◆ **Source material**:
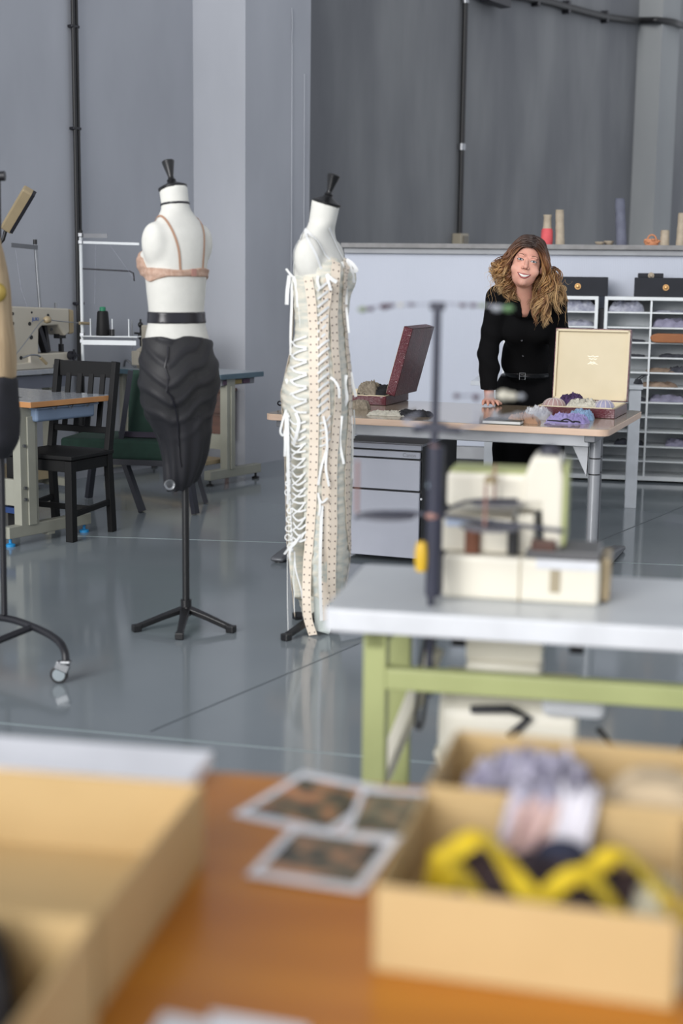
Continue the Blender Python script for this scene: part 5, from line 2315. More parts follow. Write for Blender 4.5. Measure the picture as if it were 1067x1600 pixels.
m_skin = mat('skin', (218, 166, 146), rough=0.5, rgb2=(210, 154, 136), nscale=14, spec=0.35)
m_skin.node_tree.nodes['Principled BSDF'].inputs['Subsurface Weight'].default_value = 0.12
m_skin.node_tree.nodes['Principled BSDF'].inputs['Subsurface Radius'].default_value = (.012, .005, .003)
m_skin.node_tree.nodes['Principled BSDF'].inputs['Subsurface Scale'].default_value = 1.0
wt = thing('person', 'smiling woman with long curly hair in black leaning on the desk with both hands', 'person', (float(PE[0]), float(PE[1]), 0), 0)
WOFF = Vector((PE[0], PE[1], 0))
hx, hy, hz = HC_
xs = grid_axis([(min(EL[0], WL[0]) - .09, .006), (WL[0] - .055, .0035), (WL[0] + .065, .006), (hx - .11, .0026), (hx + .11, .0045), (max(ER[0], WR[0]) + .08, .006)])
ys = grid_axis([(WR[1] - .20, .0045), (hy - .13, .0028), (hy + .14, .0065), (PE[1] + .22, .007)])
zs = grid_axis([(.0, .009), (.725, .0035), (.80, .008), (hz - .16, .0026), (hz + .155, .005)])
body = net_obj('body', body_sdf, xs, ys, zs, m_skin, None, relax=1)


def attach(o, p=None):
    o.parent = p or wt
    if p is None:
        o.location = -WOFF
    return o


attach(body)

# clothing
m_blouse = mat('black_crepe', (10, 10, 12), rough=0.9, rgb2=(13, 13, 15), bump=.25, bscale=14, spec=.15)
m_trous = mat('black_wool', (9, 9, 11), rough=0.9, rgb2=(12, 12, 14), spec=.15)


def blouse_f(P):
    d = smin(torso_sdf(P), neck_sdf(P) + .001, .035)
    for s in (-1, 1):
        a = arm_sdf(P, s)
        w = WL if s < 0 else WR
        e_ = EL if s < 0 else ER
        folds = .003 * np.sin(P[2] * 75 + P[0] * 40 + s) * np.exp(-((P[2] - e_[2]) / .10) ** 2)
        a = np.maximum(a - .007 - folds, (w[2] + .008) - P[2])
        d = smin(d - .0, a, .03)
    wr = .004 * np.sin(P[2] * 40 + P[0] * 25) * np.exp(-((P[2] - BE[2]) / .12) ** 2)
    d = d - .009 - wr
    zb_ = PE[2] + .015
    d = np.maximum(d, zb_ - P[2])
    # open collar, V shape at the front
    apex = CH[2] - .022
    wv = (P[2] - apex) * .24 + .002
    front = P[1] - (NB[1] + .015)
    v = np.maximum(np.abs(P[0] - (NB[0] - .002)) - np.clip(wv, 0, .052), np.maximum(front, apex - P[2]))
    d = np.maximum(d, -v)
    # collar height
    ntop = NB[2] + .045
    rn = np.sqrt((P[0] - NB[0]) ** 2 + (P[1] - NB[1] - .02) ** 2)
    d = np.maximum(d, np.where(rn < .078, P[2] - ntop - .02 * np.clip((P[1] - NB[1]) / .05, 0, 1), -1))
    return d


xs2 = np.arange(min(EL[0], WL[0]) - .075, max(ER[0], WR[0]) + .075, .0062)
ys2 = np.arange(WR[1] - .07, PE[1] + .19, .0065)
bl = attach(net_obj('blouse', blouse_f, xs2, ys2, np.arange(.76, NB[2] + .135, .0068), m_blouse, None, relax=1))


def trous_f(P):
    d = s_ell(P, PE + np.array([0, .01, -.02]), (.160, .12, .125))
    d = smin(d, torso_sdf(P) , .03)
    for k in range(2):
        a = s_cone(P, LH[k], KN[k], .098, .085)
        a = smin(a, s_cone(P, KN[k], AN[k], .085, .095), .05)
        d = smin(d, a, .04)
    fold = .005 * np.sin(P[0] * 55 + P[2] * 4)
    return np.maximum(np.maximum(d - .010 - fold, P[2] - (PE[2] + .075)), .05 - P[2])


attach(net_obj('trousers', trous_f, np.arange(PE[0] - .27, PE[0] + .27, .0085), np.arange(PE[1] - .2, PE[1] + .27, .0085), np.arange(.03, PE[2] + .1, .010), m_trous, None, relax=1))


def shoe_f(P):
    d = None
    for k in range(2):
        f = s_cone(P, AN[k] + np.array([0, .035, -.045]), AN[k] + np.array([0, -.14, -.058]), .040, .033)
        f = smin(f, s_cone(P, AN[k] + np.array([0, .01, .02]), AN[k] + np.array([0, .02, -.04]), .044, .042), .03)
        d = f if d is None else np.minimum(d, f)
    return np.maximum(d, .002 - P[2])


attach(net_obj('shoes', shoe_f, np.arange(PE[0] - .2, PE[0] + .2, .008), np.arange(AN[1][1] - .22, AN[0][1] + .12, .008), np.arange(-.01, .16, .008), m_blacks, None, relax=1))


# belt
def belt_f(P):
    zz_ = P[2] - .03 * (P[0] - PE[0]) * 0
    return np.maximum(np.minimum(blouse_f(P), trous_f(P)) - .004, np.maximum((PE[2] + .062) - P[2], P[2] - (PE[2] + .092)))


bt = attach(net_obj('belt', belt_f, np.arange(PE[0] - .2, PE[0] + .2, .006), np.arange(PE[1] - .2, PE[1] + .17, .006), np.arange(PE[2] + .03, PE[2] + .12, .005), mat('belt_leather', (22, 22, 25), rough=.3), None, relax=1))
bw = aty(818, 587, 7.7)
# find belt surface
yb = 7.5
while fpt(belt_f, (bw.x, yb, PE[2] + .077)) > .001 and yb < 7.95:
    yb += .004
bk = M()
bx, bz = bw.x, PE[2] + .077
bk.tube([(bx - .017, yb - .004, bz + .018), (bx + .014, yb - .004, bz + .018), (bx + .014, yb - .004, bz - .018), (bx - .017, yb - .004, bz - .018), (bx - .017, yb - .004, bz + .018)], .0028, 8)
bk.tube([(bx - .017, yb - .006, bz), (bx + .014, yb - .006, bz)], .002, 6)
attach(bk.obj('buckle', m_stl, None, smooth=60), bt)
# blouse button
for px, py in ((821, 485), (815, 532), (817, 556)):
    d = ray(px, py)
    d = d / d.y
    Y = 7.35
    while Y < 7.9:
        p = Vector((d.x * Y, Y, CAM_Z + d.z * Y))
        if fpt(blouse_f, p) < .001:
            break
        Y += .004
    attach(M().cyl(p - Vector((0, .003, 0)), p + Vector((0, .002, 0)), .0052, n=14).obj('button', mat('dark_button', (62, 62, 66), rough=.3), None, smooth=40), bl)


# ---- face details placed on the head
def on_head(x, z, off=.0):
    """front surface of the face at local x,z"""
    y = -.16
    for _ in range(60):
        w = hw((x, y, z))
        q = fpt(head_sdf, w)
        if q < .0006:
            break
        y += max(q * .8, .0008)
    return Vector((x, y - off, z))


m_eyew = mat('eye_white', (188, 182, 180), rough=0.2)
m_iris = mat('iris_grey_blue', (62, 72, 78), rough=0.15)
m_pup = mat('pupil', (10, 10, 12), rough=0.1)
m_lash = mat('eyelash', (48, 34, 30), rough=0.7)
m_brow = mat('eyebrow_hair', (104, 72, 54), rough=0.9)
m_lip = mat('rose_lips', (168, 84, 82), rough=0.4)
m_teeth = mat('teeth', (226, 222, 214), rough=0.25)
m_mouth = mat('mouth_inside', (90, 34, 34), rough=0.6)

for sx in (-1, 1):
    c = on_head(sx * .0305, .001)
    N_ = 12

    def lid(u, upper, ax_=.0135):
        x = (u - .5) * 2 * ax_
        h = (.0050 if upper else -.0036) * (1 - (2 * u - 1) ** 2) ** .8
        return x, h
    vs = []
    for i in range(N_ + 1):
        u = i / N_
        x, h1 = lid(u, True)
        _, h0 = lid(u, False)
        for k in range(5):
            z = h0 + (h1 - h0) * k / 4
            X = c.x + x
            Z = c.z + z + .0012 * sx * (-1 if sx < 0 else 1) * (x / .0135) * sx
            p = on_head(X, Z, .0009)
            vs.append(hw(p))
    fs = [(i * 5 + k, (i + 1) * 5 + k, (i + 1) * 5 + k + 1, i * 5 + k + 1) for i in range(N_) for k in range(4)]
    ey = attach(M().add(vs, fs).obj('eye', m_eyew, None, smooth=180, solid=.0008))
    ir = on_head(c.x, c.z + .0006, .0017)
    a_ = hw(ir)
    n_ = HR @ Vector((0, -1, 0))
    attach(M().cyl(a_, a_ + n_ * .0006, .0050, n=20).obj('iris', m_iris, None), ey)
    attach(M().cyl(a_ + n_ * .0004, a_ + n_ * .0010, .0022, n=16).obj('pupil', m_pup, None), ey)
    P_ = []
    for i in range(N_ + 1):
        x, h1 = lid(i / N_, True, .0148)
        P_.append(hw(on_head(c.x + x, c.z + h1 + .0005, .0012)))
    attach(M().tube(P_, .0016, 6).obj('upper_lashes', m_lash, None, smooth=180), ey)
    P_ = []
    for i in range(N_ + 1):
        x, h0 = lid(i / N_, False, .0145)
        P_.append(hw(on_head(c.x + x, c.z + h0 - .0002, .0006)))
    attach(M().tube(P_, .0006, 6).obj('lower_lashes', m_lash, None, smooth=180), ey)
    P_ = []
    for i in range(9):
        u = i / 8
        x = sx * (.015 + .034 * u)
        z = .0205 + .0075 * math.sin(PI * min(1, u * .95 + .03)) ** .9 - .002 * u
        P_.append(hw(on_head(x, z, -.0004)))
    attach(M().tube(P_, [.0010, .0014, .0016, .0016, .0015, .0013, .0011, .0009, .0006], 6).obj('eyebrow', m_brow, None, smooth=180))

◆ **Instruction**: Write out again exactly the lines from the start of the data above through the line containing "12, 14), spec=.15)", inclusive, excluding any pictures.

◆ **Written solution**:
Continue the Blender Python script for this scene: part 5, from line 2315. More parts follow. Write for Blender 4.5. Measure the picture as if it were 1067x1600 pixels.
m_skin = mat('skin', (218, 166, 146), rough=0.5, rgb2=(210, 154, 136), nscale=14, spec=0.35)
m_skin.node_tree.nodes['Principled BSDF'].inputs['Subsurface Weight'].default_value = 0.12
m_skin.node_tree.nodes['Principled BSDF'].inputs['Subsurface Radius'].default_value = (.012, .005, .003)
m_skin.node_tree.nodes['Principled BSDF'].inputs['Subsurface Scale'].default_value = 1.0
wt = thing('person', 'smiling woman with long curly hair in black leaning on the desk with both hands', 'person', (float(PE[0]), float(PE[1]), 0), 0)
WOFF = Vector((PE[0], PE[1], 0))
hx, hy, hz = HC_
xs = grid_axis([(min(EL[0], WL[0]) - .09, .006), (WL[0] - .055, .0035), (WL[0] + .065, .006), (hx - .11, .0026), (hx + .11, .0045), (max(ER[0], WR[0]) + .08, .006)])
ys = grid_axis([(WR[1] - .20, .0045), (hy - .13, .0028), (hy + .14, .0065), (PE[1] + .22, .007)])
zs = grid_axis([(.0, .009), (.725, .0035), (.80, .008), (hz - .16, .0026), (hz + .155, .005)])
body = net_obj('body', body_sdf, xs, ys, zs, m_skin, None, relax=1)


def attach(o, p=None):
    o.parent = p or wt
    if p is None:
        o.location = -WOFF
    return o


attach(body)

# clothing
m_blouse = mat('black_crepe', (10, 10, 12), rough=0.9, rgb2=(13, 13, 15), bump=.25, bscale=14, spec=.15)
m_trous = mat('black_wool', (9, 9, 11), rough=0.9, rgb2=(12, 12, 14), spec=.15)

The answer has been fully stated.